I still hope for people to pick up such roles.  One area needing an expert 
to take on leadership in resolving known issues is stdio.  Another is 
POSIX conformance, including going through clarifications / changes 
resulting from issues reported against various POSIX versions to ensure 
they are properly reflected in glibc, and bugs filed if not (and then, in 
future, to ensure bugs get filed for all future POSIX clarifications / 
changes indicating that a glibc change is needed).  Related to that is 
tracking new feature additions in POSIX (both between past revisions and 
in future ones) and ensuring we understand what features are missing from 
glibc.  Each component in Bugzilla could do with at least one expert.  
"libc" - miscellaneous bugs - needs a generalist who will, inter alia, 
seek consensus on questions of whether bugs that are really feature 
requests reflect features we do or do not want to have.

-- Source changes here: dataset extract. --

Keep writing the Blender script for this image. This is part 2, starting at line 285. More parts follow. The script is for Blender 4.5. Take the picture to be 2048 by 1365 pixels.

So: I'd expect this bug to be fixed after someone takes the lead on fixing 
it, possibly as part of taking the lead more generally on sorting out 
stdio or POSIX conformance issues, and including analysis of the 
compatibility issues and getting consensus on what might need doing for 
compatibility with existing binaries.